**Task prompt**. Print, please, exactly and only the lines between the line holding "Generate a Blender" and the line holding "col = scene.collection", inclusive, omitting any pictures.

**The records**.
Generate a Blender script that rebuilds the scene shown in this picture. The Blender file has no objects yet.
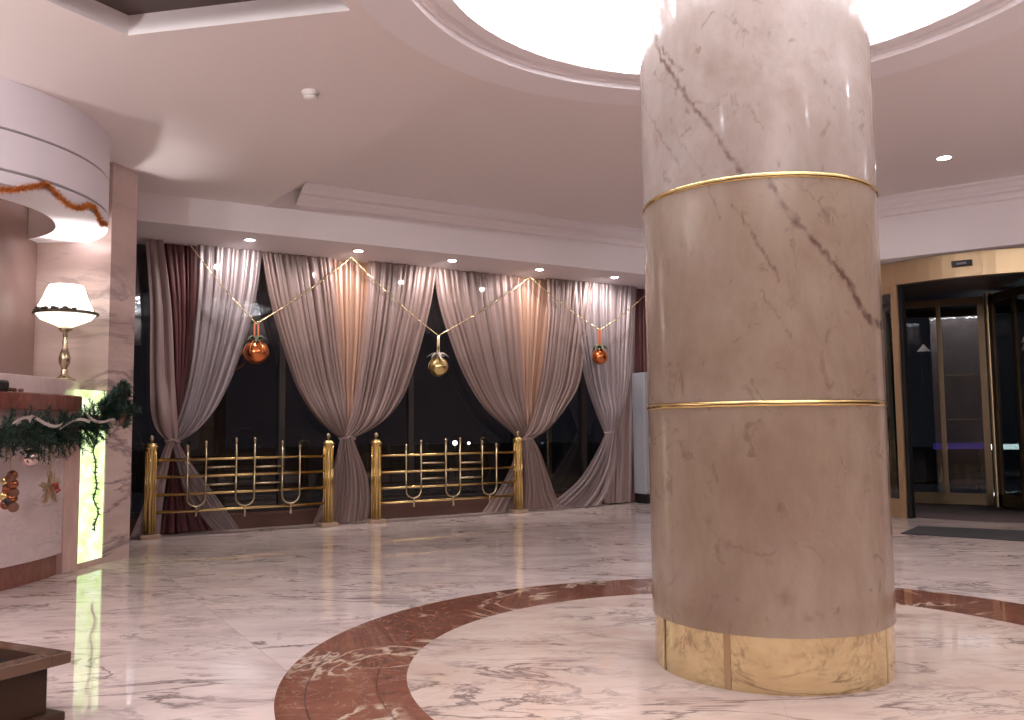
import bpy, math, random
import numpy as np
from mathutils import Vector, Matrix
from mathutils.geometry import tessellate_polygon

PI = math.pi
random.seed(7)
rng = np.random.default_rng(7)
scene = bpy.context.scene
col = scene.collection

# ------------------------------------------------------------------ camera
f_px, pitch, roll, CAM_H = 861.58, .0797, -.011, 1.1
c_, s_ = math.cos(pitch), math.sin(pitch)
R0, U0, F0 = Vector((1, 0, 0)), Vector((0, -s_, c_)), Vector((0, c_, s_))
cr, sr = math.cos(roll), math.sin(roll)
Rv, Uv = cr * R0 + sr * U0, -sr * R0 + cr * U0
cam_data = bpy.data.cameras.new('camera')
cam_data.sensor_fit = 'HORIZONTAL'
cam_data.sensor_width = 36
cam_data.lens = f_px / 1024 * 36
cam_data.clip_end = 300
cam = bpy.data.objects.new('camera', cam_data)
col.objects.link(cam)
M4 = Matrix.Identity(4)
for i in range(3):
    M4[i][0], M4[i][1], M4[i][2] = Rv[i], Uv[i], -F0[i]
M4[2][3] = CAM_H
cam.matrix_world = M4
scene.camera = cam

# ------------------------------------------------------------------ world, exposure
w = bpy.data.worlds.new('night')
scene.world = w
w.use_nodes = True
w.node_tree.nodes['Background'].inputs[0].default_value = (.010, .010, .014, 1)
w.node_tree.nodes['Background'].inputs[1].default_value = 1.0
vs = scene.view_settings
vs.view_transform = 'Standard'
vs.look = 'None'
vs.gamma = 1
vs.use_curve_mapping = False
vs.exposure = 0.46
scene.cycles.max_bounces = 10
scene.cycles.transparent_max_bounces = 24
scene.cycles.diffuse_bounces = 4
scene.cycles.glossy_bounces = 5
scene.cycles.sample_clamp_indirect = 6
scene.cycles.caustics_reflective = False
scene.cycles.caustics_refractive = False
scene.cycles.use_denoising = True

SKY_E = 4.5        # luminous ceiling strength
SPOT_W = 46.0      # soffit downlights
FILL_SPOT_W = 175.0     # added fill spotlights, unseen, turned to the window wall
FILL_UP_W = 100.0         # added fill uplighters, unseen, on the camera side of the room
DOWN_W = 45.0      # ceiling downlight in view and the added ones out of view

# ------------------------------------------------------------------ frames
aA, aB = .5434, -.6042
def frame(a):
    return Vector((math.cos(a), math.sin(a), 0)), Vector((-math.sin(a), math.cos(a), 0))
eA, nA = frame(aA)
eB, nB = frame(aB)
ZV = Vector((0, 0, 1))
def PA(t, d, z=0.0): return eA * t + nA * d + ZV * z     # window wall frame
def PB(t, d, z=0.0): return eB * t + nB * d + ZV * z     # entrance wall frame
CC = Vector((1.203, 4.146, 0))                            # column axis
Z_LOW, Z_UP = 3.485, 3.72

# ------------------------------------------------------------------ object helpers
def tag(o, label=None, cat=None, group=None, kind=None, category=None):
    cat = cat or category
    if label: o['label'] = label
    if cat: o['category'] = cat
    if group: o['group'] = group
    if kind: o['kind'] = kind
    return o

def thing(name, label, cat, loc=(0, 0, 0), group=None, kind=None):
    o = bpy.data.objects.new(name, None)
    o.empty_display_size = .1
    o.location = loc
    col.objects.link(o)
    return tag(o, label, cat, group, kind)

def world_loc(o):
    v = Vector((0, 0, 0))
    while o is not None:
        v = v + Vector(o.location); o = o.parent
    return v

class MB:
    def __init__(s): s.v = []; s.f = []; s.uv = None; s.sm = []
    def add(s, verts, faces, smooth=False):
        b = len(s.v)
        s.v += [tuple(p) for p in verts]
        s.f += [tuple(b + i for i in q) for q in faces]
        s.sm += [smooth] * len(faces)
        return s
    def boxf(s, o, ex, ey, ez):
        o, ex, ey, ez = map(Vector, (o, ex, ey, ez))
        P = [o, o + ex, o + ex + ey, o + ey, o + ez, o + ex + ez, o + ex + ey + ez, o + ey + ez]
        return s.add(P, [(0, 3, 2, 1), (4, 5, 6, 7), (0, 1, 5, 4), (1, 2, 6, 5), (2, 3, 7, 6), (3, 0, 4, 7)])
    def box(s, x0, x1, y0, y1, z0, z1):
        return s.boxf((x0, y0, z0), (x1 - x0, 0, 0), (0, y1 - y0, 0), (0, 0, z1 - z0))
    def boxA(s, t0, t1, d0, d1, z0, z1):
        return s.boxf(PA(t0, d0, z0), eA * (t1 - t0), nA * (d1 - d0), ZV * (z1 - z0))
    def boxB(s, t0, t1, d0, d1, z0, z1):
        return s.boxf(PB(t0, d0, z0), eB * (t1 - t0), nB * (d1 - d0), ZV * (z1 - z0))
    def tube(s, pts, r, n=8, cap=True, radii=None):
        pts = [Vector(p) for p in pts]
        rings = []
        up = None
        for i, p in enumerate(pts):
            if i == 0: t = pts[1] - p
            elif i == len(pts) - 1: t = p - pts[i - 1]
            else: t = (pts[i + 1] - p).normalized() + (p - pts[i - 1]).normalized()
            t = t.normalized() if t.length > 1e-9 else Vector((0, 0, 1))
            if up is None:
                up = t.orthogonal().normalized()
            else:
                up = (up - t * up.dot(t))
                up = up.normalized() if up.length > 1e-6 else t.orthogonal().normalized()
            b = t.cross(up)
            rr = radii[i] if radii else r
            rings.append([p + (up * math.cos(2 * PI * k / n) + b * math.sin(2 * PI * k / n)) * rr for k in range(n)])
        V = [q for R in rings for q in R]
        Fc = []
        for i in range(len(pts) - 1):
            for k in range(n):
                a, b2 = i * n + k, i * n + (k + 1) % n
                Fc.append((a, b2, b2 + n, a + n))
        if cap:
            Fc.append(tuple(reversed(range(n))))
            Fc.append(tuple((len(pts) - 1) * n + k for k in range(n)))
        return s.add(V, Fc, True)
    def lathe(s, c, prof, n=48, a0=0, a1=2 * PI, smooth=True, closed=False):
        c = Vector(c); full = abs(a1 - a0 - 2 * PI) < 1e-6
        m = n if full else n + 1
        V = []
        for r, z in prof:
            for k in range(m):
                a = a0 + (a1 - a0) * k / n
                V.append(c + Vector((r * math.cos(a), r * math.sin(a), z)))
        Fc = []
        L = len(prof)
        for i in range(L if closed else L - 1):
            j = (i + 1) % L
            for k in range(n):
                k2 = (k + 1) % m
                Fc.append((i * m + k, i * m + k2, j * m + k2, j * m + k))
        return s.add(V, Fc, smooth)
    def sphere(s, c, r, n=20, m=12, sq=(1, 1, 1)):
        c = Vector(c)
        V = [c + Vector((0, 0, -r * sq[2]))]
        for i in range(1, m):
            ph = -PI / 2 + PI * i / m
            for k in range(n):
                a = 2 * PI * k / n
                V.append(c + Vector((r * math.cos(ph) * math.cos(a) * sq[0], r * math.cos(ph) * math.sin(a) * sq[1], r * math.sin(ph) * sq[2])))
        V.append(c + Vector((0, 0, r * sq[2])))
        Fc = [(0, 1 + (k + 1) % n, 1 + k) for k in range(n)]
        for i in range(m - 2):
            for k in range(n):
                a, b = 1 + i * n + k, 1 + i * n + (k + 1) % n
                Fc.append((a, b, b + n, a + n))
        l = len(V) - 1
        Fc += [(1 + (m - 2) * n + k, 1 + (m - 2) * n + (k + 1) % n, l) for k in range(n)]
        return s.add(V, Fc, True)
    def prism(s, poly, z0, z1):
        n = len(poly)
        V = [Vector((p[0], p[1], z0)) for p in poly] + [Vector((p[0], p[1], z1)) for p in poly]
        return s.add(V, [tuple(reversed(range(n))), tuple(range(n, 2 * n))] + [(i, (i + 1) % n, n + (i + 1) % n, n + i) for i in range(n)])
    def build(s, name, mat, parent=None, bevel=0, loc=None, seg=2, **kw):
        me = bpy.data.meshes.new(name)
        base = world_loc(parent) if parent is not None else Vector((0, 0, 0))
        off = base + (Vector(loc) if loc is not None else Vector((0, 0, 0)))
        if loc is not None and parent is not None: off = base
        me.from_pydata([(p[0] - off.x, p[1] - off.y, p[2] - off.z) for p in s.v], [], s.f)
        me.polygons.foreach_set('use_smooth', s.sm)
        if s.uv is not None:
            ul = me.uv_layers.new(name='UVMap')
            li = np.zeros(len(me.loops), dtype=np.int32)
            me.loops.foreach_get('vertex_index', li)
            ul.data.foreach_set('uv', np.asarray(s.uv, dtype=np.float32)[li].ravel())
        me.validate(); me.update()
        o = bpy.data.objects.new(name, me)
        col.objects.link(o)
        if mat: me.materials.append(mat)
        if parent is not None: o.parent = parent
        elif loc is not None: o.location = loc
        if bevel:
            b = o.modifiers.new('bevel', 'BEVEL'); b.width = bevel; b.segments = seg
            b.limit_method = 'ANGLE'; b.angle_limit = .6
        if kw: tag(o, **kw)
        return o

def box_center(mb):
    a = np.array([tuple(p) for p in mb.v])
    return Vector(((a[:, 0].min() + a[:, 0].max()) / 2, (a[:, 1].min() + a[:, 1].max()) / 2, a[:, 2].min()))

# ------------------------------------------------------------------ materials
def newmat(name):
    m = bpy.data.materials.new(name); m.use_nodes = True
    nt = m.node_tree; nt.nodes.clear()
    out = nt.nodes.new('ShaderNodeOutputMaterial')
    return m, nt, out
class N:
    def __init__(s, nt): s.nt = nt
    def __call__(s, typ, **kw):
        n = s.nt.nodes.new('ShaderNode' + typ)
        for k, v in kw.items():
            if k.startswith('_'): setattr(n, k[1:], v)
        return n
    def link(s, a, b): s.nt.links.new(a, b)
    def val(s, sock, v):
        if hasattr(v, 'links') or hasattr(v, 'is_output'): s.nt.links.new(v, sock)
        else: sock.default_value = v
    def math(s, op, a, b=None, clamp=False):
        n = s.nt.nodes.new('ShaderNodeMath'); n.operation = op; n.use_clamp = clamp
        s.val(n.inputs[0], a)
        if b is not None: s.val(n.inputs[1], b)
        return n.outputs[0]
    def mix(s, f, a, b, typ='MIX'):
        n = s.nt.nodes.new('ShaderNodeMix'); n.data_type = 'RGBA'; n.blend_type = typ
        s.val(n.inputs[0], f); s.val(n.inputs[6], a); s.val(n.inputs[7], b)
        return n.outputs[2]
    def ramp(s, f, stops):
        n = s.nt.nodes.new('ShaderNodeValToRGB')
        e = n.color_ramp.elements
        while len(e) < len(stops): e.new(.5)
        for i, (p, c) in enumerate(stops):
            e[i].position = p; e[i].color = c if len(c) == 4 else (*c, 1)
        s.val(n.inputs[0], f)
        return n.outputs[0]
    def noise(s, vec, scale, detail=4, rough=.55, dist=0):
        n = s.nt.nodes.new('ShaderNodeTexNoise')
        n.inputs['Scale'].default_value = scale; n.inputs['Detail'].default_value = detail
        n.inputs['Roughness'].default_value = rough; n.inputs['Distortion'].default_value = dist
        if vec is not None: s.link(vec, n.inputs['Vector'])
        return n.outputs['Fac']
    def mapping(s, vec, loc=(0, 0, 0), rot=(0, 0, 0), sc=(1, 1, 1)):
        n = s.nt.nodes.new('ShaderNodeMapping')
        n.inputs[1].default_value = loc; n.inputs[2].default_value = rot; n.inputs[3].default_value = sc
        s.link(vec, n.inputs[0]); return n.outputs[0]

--

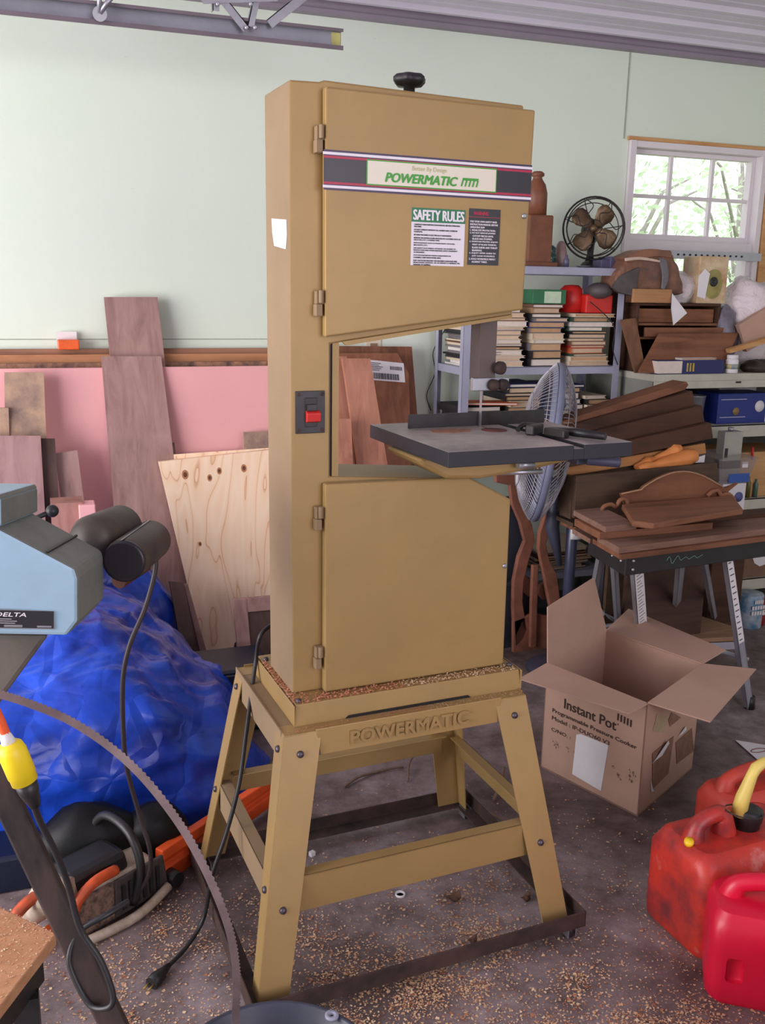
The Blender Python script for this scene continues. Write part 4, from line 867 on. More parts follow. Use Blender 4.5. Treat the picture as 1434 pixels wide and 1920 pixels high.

**Response**.
Generate a Blender script that rebuilds the scene shown in this picture. The Blender file has no objects yet.
import bpy, math, random
import numpy as np
from mathutils import Vector, Matrix
from mathutils.geometry import tessellate_polygon

PI = math.pi
random.seed(7)
rng = np.random.default_rng(7)
scene = bpy.context.scene
col = scene.collection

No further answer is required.